- [OBJECTIVE] Count every line that holds the string "script", then give that number alone.

Lines of data:
====================

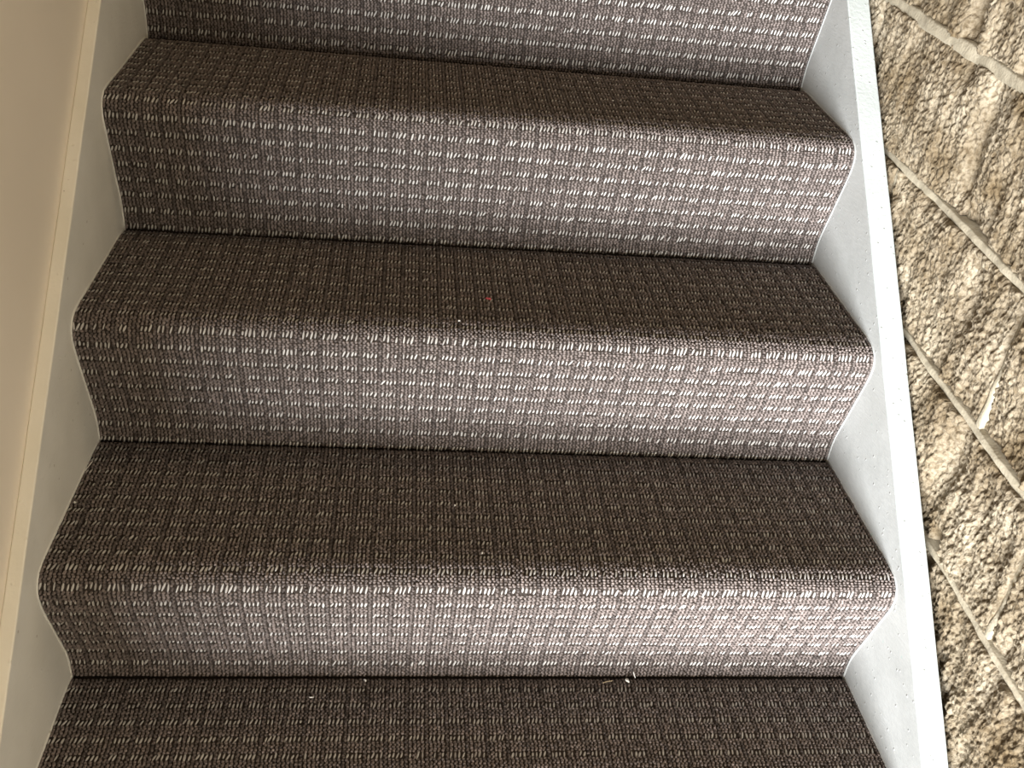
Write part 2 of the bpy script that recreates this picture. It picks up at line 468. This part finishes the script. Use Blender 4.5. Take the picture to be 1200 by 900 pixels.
rng = np.random.default_rng(11)
ROW0 = 3
def pile(name, left, right, sl, nrow0, parent, skip):
    """left/right: (n,2) profile rows at tuft pitch; one point per tuft"""
    n = len(left); m = 205
    u = (np.arange(m) + 0.5) / m
    # stagger and jitter
    U = u[None, :] + (rng.normal(0, 0.06, (n, m)) + 0.20 * ((np.arange(n) % 2)[:, None] - 0.5)) / m
    U = np.clip(U, 0.0022, 0.9978)
    ly, lz = left[:, 0][:, None], left[:, 1][:, None]; ry, rz = right[:, 0][:, None], right[:, 1][:, None]
    Y = ly + (ry - ly) * U; Z = lz + (rz - lz) * U; X = XL + W * U
    P = np.stack([X, Y, Z], -1)
    # frames
    tl = np.gradient(left, axis=0); tr = np.gradient(right, axis=0)
    TY = tl[:, 0][:, None] + (tr[:, 0] - tl[:, 0])[:, None] * U; TZ = tl[:, 1][:, None] + (tr[:, 1] - tl[:, 1])[:, None] * U
    V = np.stack([np.zeros_like(TY), TY, TZ], -1); V /= np.linalg.norm(V, axis=-1, keepdims=True)
    # across direction
    D = np.stack([np.full(n, W), right[:, 0] - left[:, 0], right[:, 1] - left[:, 1]], -1)
    D /= np.linalg.norm(D, axis=-1, keepdims=True)
    D = np.repeat(D[:, None, :], m, 1)
    N3 = np.cross(D, V); N3 /= np.linalg.norm(N3, axis=-1, keepdims=True)
    N3 = np.where(((N3[..., 2] - N3[..., 1]) < 0)[..., None], -N3, N3)
    sh = rng.normal(0, 0.0007, (n, m))      # ticks start unevenly
    P = P - N3 * (TUFT_H * 0.9) + V * rng.normal(0, 0.00035, (n, m))[..., None] + N3 * rng.normal(0, 0.0003, (n, m))[..., None]
    rows = (np.arange(n) + nrow0)[:, None] * np.ones((1, m), int)
    cols = np.arange(m)[None, :] * np.ones((n, 1), int)
    # light ticks: four columns of five, about three rows of eight
    rm = rows % 8; cm = cols % 5
    r = rng.random((n, m))
    tick = (cm != 4) & (rm == 4) & (rng.random((n, m)) > 0.06)
    light = tick
    gone = np.zeros((n, m), bool)              # short loops under a long pale tick are left out
    gone[:-1] |= tick[1:]; gone[1:] |= tick[:-1]
    tone = 0.33 + rng.normal(0, 0.085, (n, m))
    tone = tone - 0.12 * (cm == 4)
    tone = np.clip(tone, 0.05, 0.62)
    tone = np.where(light, np.clip(0.95 + rng.normal(0, 0.08, (n, m)), 0.62, 1.0), tone)
    size = np.stack([np.full((n, m), 0.00205), np.full((n, m), 0.0021), np.full((n, m), TUFT_H * 1.25)], -1)
    size[..., 0] *= 1 + rng.normal(0, 0.10, (n, m)); size[..., 1] *= 1 + rng.normal(0, 0.10, (n, m)); size[..., 2] *= 1 + rng.normal(0, 0.12, (n, m))
    P = P + np.where(light, sh, 0)[..., None] * V - np.where(light, 0.0008, 0)[..., None] * N3
    ln = np.clip(2.55 + rng.normal(0, 0.4, (n, m)), 1.3, 2.9)
    size[light] *= np.stack([np.full((n, m), 0.70), ln, np.full((n, m), 0.8)], -1)[light]
    size[gone] = 0.0001
    size[:2] = 0.0001 if skip else size[:2]
    # loops lean a little in the plane of the carpet
    a = (-0.45 + rng.normal(0, 0.2, (n, m)))
    a = np.where(light, rng.normal(-0.22, 0.10, (n, m)), a)[..., None]
    Vd = V                       # down the run
    Un = D
    U2 = Un * np.cos(a) + np.cross(N3, Un) * np.sin(a)
    V2 = np.cross(N3, U2)
    eu = euler_from(U2.reshape(-1, 3), V2.reshape(-1, 3), N3.reshape(-1, 3))
    P = P.reshape(-1, 3) - so
    me = bpy.data.meshes.new(name)
    k = len(P)
    me.vertices.add(k); me.vertices.foreach_set('co', P.reshape(-1).astype(np.float32))
    for nm, ty, dat in (('tuft_euler', 'FLOAT_VECTOR', eu), ('tuft_size', 'FLOAT_VECTOR', size.reshape(-1, 3))):
        at = me.attributes.new(nm, ty, 'POINT'); at.data.foreach_set('vector', dat.reshape(-1).astype(np.float32))
    at = me.attributes.new('tuft_tone', 'FLOAT', 'POINT'); at.data.foreach_set('value', tone.reshape(-1).astype(np.float32))
    me.materials.append(M_TUFT)
    me.update()
    o = bpy.data.objects.new(name, me); COL.objects.link(o); o.parent = parent
    md = o.modifiers.new('pile', 'NODES'); md.node_group = NG
    o['kind'] = 'stuff'
    return o

def sheet(name, left, right, depth, parent, ea=0.0005, eb=0.0005):
    """carpet backing: a surface a little below the pile, closed behind into a solid strip"""
    nx = 9
    def ext(pr):
        a = pr[0] + (pr[0] - pr[2]) / np.linalg.norm(pr[0] - pr[2]) * ea
        b = pr[-1] + (pr[-1] - pr[-3]) / np.linalg.norm(pr[-1] - pr[-3]) * eb
        return np.vstack([a[None], pr, b[None]])
    left, right = ext(left), ext(right)
    n = len(left)
    t = np.linspace(0.0008, 0.9992, nx)
    def off(pr, d):
        g = np.gradient(pr, axis=0); g /= np.linalg.norm(g, axis=1, keepdims=True)
        nn = np.stack([g[:, 1], -g[:, 0]], -1)
        nn = np.where((nn[:, 1] - nn[:, 0] < 0)[:, None], -nn, nn)
        return pr - nn * d
    loop_l = np.vstack([off(left, 0.0022), off(left, depth)[::-1]]); loop_r = np.vstack([off(right, 0.0022), off(right, depth)[::-1]])
    loop_l = np.vstack([loop_l, loop_l[:1]]); loop_r = np.vstack([loop_r, loop_r[:1]])
    P = np.zeros((len(loop_l), nx, 3))
    for i, q in enumerate(t):
        P[:, i, 0] = XL + W * q
        P[:, i, 1:] = loop_l + (loop_r - loop_l) * q
    return grid_obj(name, P - so[None, None, :], M_BACK, parent)

caulk_pts = {0: [], 1: []}
row = ROW0
for j in range(5, -3, -1):
    (lp, Lm) = profile(j, 0, 400); (rp, Rm) = profile(j, 1, 400)
    Lav = (Lm + Rm) / 2
    n = int(round(Lav / VP))
    lp, _ = profile(j, 0, n); rp, _ = profile(j, 1, n)
    caulk_pts[0].append(lp[::3]); caulk_pts[1].append(rp[::3])
    # split at the underside of the nosing
    k = int(np.argmin(np.abs(lp[:, 1] - (nose(j)[0][1] - 0.024)) + np.where(lp[:, 0] > nose(j)[0][0] + 0.02, 9, 0)))
    tread = sheet('tread', lp[:k + 1], rp[:k + 1], 0.007, stairs, ea=0.02)
    pile('carpet_pile', lp[:k], rp[:k], 0, row, tread, True)
    riser = sheet('riser', lp[k:], rp[k:], 0.007, stairs, eb=0.012)
    pile('carpet_pile', lp[k:], rp[k:], 0, row + k, riser, False)
    row += n

# side boards
def sloped(name, x0, x1, sl, ic, top, bot, bvl, material, parent):
    """sloping board with bevelled top arrises; top and bot are heights above the line sl*y+ic"""
    ya, yb = -0.62, 1.55
    sec = [(x0, bot), (x0, top - bvl), (x0 + bvl * 0.3, top - bvl * 0.3), (x0 + bvl, top), (x1 - bvl, top), (x1 - bvl * 0.3, top - bvl * 0.3), (x1, top - bvl), (x1, bot)]
    ns = 60
    V = []
    for i in range(ns + 1):
        y = ya + (yb - ya) * i / ns
        wv = 0.0005 * math.sin(i * 1.7) + 0.0004 * math.sin(i * 0.6)
        for (x, z) in sec:
            V.append((x, y - so[1], sl * y + ic + z + (wv if z > -0.1 else 0) - so[2]))
    k = len(sec); F = []
    for i in range(ns):
        for q in range(k):
            F.append((i * k + q, i * k + (q + 1) % k, (i + 1) * k + (q + 1) % k, (i + 1) * k + q))
    F.append(tuple(range(k))[::-1]); F.append(tuple(ns * k + q for q in range(k)))
    return mesh_obj(name, V, F, material, parent)
def stringer(x0, x1, sl, ic, label, material, cap_material, cap_label):
    o = sloped('stringer', x0, x1, sl, ic, -0.004, -0.36, 0.0001, material, stairs)
    o['label'] = label
    c = sloped('capping', x0, x1, sl, ic, 0.0, -0.004, 0.0016, cap_material, o)
    c['label'] = cap_label
    return o
sL = stringer(-0.5620, XL, 0.8152, 0.1033, 'thin warm grey painted board along the beige wall', M_STR_L, M_CAP_L, 'ivory painted top edge')
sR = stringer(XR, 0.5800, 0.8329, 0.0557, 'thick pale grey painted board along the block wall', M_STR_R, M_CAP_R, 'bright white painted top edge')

def caulk(side, material, parent):
    x = XL if side == 0 else XR
    pts = np.vstack(caulk_pts[side])
    n = len(pts); K = 5
    rs = np.random.default_rng(5 + side)
    g = np.gradient(pts, axis=0); g /= np.linalg.norm(g, axis=1, keepdims=True) + 1e-9
    nn = np.stack([g[:, 1], -g[:, 0]], -1); nn = np.where((nn[:, 1] - nn[:, 0] < 0)[:, None], -nn, nn)
    rad = 0.0017 + 0.0006 * fbm(np.arange(n) * 0.21, np.zeros(n) + side, 2)
    P = np.zeros((n, K, 3))
    sgn = 1 if side == 0 else -1
    for q in range(K):
        a = math.pi * q / (K - 1)
        P[:, q, 0] = x + sgn * rad * math.sin(a) * 0.8
        P[:, q, 1:] = pts + nn * (rad * math.cos(a) * 1.1)[:, None] + nn * 0.0002
    if side == 1: P = P[:, ::-1]
    return grid_obj('caulk_bead', P - so[None, None, :], material, parent)
caulk(0, M_STR_L, sL); caulk(1, M_STR_R, sR)

# ------------------------------------------------------------------ lint and crumbs lying on the carpet
def plain(name, col, rough=0.8):
    m, nt, b = mat(name)
    tc = nd(nt, 'ShaderNodeTexCoord'); n = nd(nt, 'ShaderNodeTexNoise'); n.inputs['Scale'].default_value = 900
    nt.links.new(tc.outputs['Object'], n.inputs['Vector'])
    mx = nd(nt, 'ShaderNodeMix', data_type='RGBA')
    nt.links.new(n.outputs['Fac'], mx.inputs['Factor'])
    mx.inputs['A'].default_value = (col[0] * 0.8, col[1] * 0.8, col[2] * 0.8, 1); mx.inputs['B'].default_value = (*col, 1)
    nt.links.new(mx.outputs['Result'], b.inputs['Base Color']); b.inputs['Roughness'].default_value = rough
    return m
M_LINT = plain('white_lint', (0.88, 0.86, 0.80)); M_RED = plain('red_thread', (0.62, 0.10, 0.12)); M_STRAW = plain('straw_fibre', (0.42, 0.33, 0.20))
def crumb(name, loc, size, material, label, category, group, seed):
    import bmesh
    bm = bmesh.new(); bmesh.ops.create_icosphere(bm, subdivisions=2, radius=1.0)
    rn = random.Random(seed)
    ph = [rn.uniform(0, 6) for _ in range(6)]
    for v in bm.verts:
        c = v.co
        k = 1 + 0.28 * math.sin(3 * c.x + ph[0]) * math.sin(2.5 * c.y + ph[1]) + 0.18 * math.sin(5 * c.z + 4 * c.x + ph[2])
        v.co = Vector((c.x * k * size[0], c.y * k * size[1], c.z * k * size[2]))
    me = bpy.data.meshes.new(name); bm.to_mesh(me); bm.free()
    me.polygons.foreach_set('use_smooth', [True] * len(me.polygons)); me.materials.append(material)
    o = bpy.data.objects.new(name, me); COL.objects.link(o); o.location = loc
    o.rotation_euler = (0, 0, rn.uniform(0, 3))
    return tag(o, label, category, group)
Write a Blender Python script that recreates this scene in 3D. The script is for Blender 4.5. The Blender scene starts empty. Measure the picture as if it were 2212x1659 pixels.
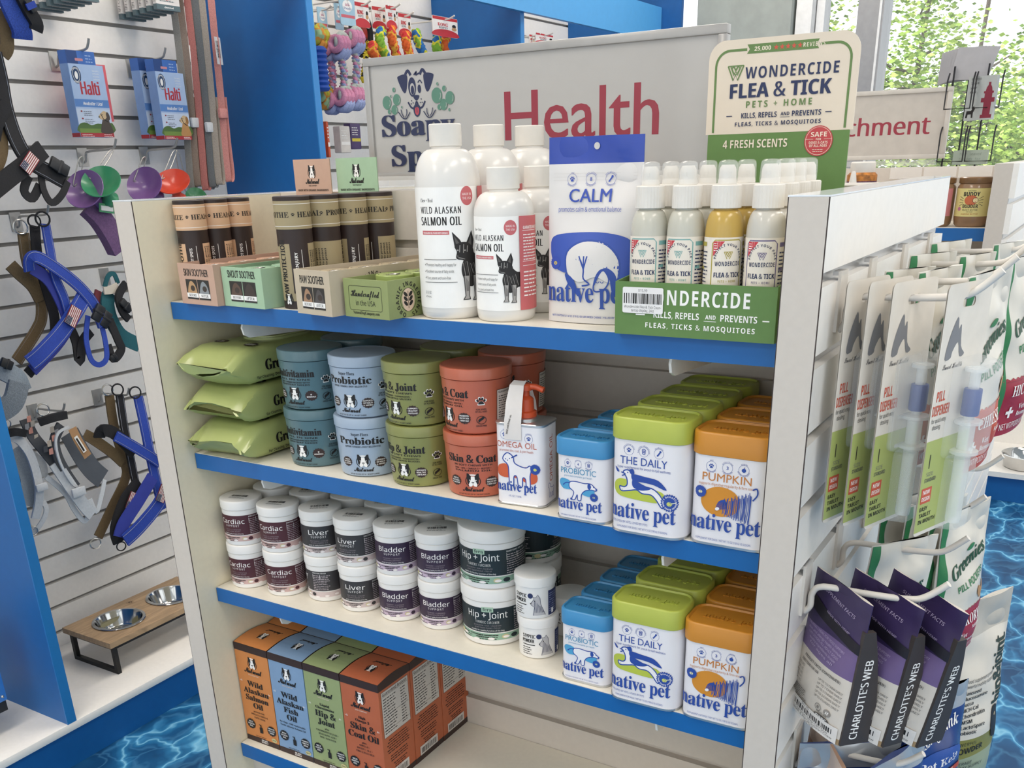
EXPOSURE, SKY, SUN, LAMP = -0.30, 2.0, 4.0, 20.0
import bpy, bmesh, math, random, os
from mathutils import Vector, Matrix
from mathutils.geometry import tessellate_polygon
random.seed(7)
sc = bpy.context.scene
col = sc.collection
PI = math.pi
H = 1.37                                    # height of the display unit; floor is z = 0

# ------------------------------------------------------------------ camera
def cam_setup():
    yaw, pitch, roll = -0.5515, -0.3950, -0.0275
    cy, sy, cp, sp = math.cos(yaw), math.sin(yaw), math.cos(pitch), math.sin(pitch)
    f = Vector((sy*cp, cy*cp, sp)); r0 = Vector((cy, -sy, 0)); u0 = r0.cross(f)
    cr, sr = math.cos(roll), math.sin(roll)
    r = cr*r0 + sr*u0; u = -sr*r0 + cr*u0
    m = Matrix(((r.x, u.x, -f.x, 1.1601), (r.y, u.y, -f.y, -0.9180), (r.z, u.z, -f.z, H+0.0325), (0, 0, 0, 1)))
    cd = bpy.data.cameras.new('camera'); o = bpy.data.objects.new('camera', cd); col.objects.link(o)
    o.matrix_world = m
    cd.sensor_fit = 'HORIZONTAL'; cd.sensor_width = 36.0; cd.lens = 2047.5/2212*36.0
    cd.shift_y = (1208.6-829.5)/2212; cd.clip_start = 0.02; cd.clip_end = 200
    sc.camera = o
    def pix(x, y, ax, val):                 # the point where the sight line of photo pixel x, y meets the plane axis = val
        d = f+r*((x-1106)/2047.5)-u*((y-1208.6)/2047.5); k = (val-o.location[ax])/d[ax]
        return Vector(o.location)+d*k
    return pix
PX = cam_setup()
sc.cycles.max_bounces = 6; sc.cycles.diffuse_bounces = 4; sc.cycles.glossy_bounces = 3; sc.cycles.transparent_max_bounces = 12

# ------------------------------------------------------------------ light and exposure
vs = sc.view_settings
vs.view_transform = 'Standard'; vs.look = 'None'; vs.gamma = 1.0; vs.use_curve_mapping = False
vs.exposure = EXPOSURE
wd = bpy.data.worlds.new('sky'); sc.world = wd; wd.use_nodes = True
bg = wd.node_tree.nodes['Background']
bg.inputs[0].default_value = (0.93, 0.98, 1.0, 1); bg.inputs[1].default_value = SKY
sun = bpy.data.lights.new('sun', 'SUN'); sun.energy = SUN; sun.angle = 0.01; sun.color = (1, 0.96, 0.88)
so = bpy.data.objects.new('sun', sun); col.objects.link(so)
so.rotation_euler = Vector((0.55, 0.62, -0.75)).to_track_quat('-Z', 'Y').to_euler()
def area(name, loc, sx, sy, power, color=(1, 0.97, 0.93), rot=(0, 0, 0)):
    l = bpy.data.lights.new(name, 'AREA'); l.shape = 'RECTANGLE'; l.size = sx; l.size_y = sy
    l.energy = power; l.color = color
    o = bpy.data.objects.new(name, l); col.objects.link(o); o.location = loc; o.rotation_euler = rot
    return o
LAMPS = [(x, y) for x in (-0.25, 2.2) for y in (-2.6, -0.7, 1.2, 3.1)]
for lx, ly in LAMPS:
    area('ceiling_lamp', (lx, ly, 2.93), 0.58, 1.16, LAMP, (1, 0.90, 0.78))

# ------------------------------------------------------------------ materials
def lin(h):
    h = h.lstrip('#'); o = []
    for i in (0, 2, 4):
        c = int(h[i:i+2], 16)/255.0
        o.append(c/12.92 if c <= 0.04045 else ((c+0.055)/1.055)**2.4)
    return (o[0], o[1], o[2], 1.0)
MATS = {}

def mat(name, hexc, rough=0.5, metal=0.0, var=0.05, scale=40.0, bump=0.0, trans=0.0, coat=0.0, alpha=1.0, sheen=0.0, spec=0.5):
    if name in MATS: return MATS[name]
    m = bpy.data.materials.new(name); m.use_nodes = True
    nt = m.node_tree; p = nt.nodes['Principled BSDF']
    c = lin(hexc)
    p.inputs['Roughness'].default_value = rough; p.inputs['Metallic'].default_value = metal
    p.inputs['Coat Weight'].default_value = coat; p.inputs['Transmission Weight'].default_value = trans
    p.inputs['Alpha'].default_value = alpha; p.inputs['Specular IOR Level'].default_value = spec
    if sheen: p.inputs['Sheen Weight'].default_value = sheen
    tc = nt.nodes.new('ShaderNodeTexCoord')
    nz = nt.nodes.new('ShaderNodeTexNoise'); nz.inputs['Scale'].default_value = scale; nz.inputs['Detail'].default_value = 3
    nt.links.new(tc.outputs['Object'], nz.inputs['Vector'])
    rp = nt.nodes.new('ShaderNodeValToRGB')
    rp.color_ramp.elements[0].position = 0.3; rp.color_ramp.elements[1].position = 0.7
    rp.color_ramp.elements[0].color = (c[0]*(1-var), c[1]*(1-var), c[2]*(1-var), 1)
    rp.color_ramp.elements[1].color = (min(1, c[0]*(1+var)), min(1, c[1]*(1+var)), min(1, c[2]*(1+var)), 1)
    nt.links.new(nz.outputs['Fac'], rp.inputs['Fac']); nt.links.new(rp.outputs['Color'], p.inputs['Base Color'])
    if bump:
        b = nt.nodes.new('ShaderNodeBump'); b.inputs['Strength'].default_value = bump; b.inputs['Distance'].default_value = 0.002
        nt.links.new(nz.outputs['Fac'], b.inputs['Height']); nt.links.new(b.outputs['Normal'], p.inputs['Normal'])
    MATS[name] = m
    return m
def ink(hexc, rough=0.5):
    return mat('print_'+hexc.strip('#')+('' if rough == 0.5 else '_%d' % int(rough*100)), hexc, rough, var=0.03)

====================

- [RIGHT ANSWER] 2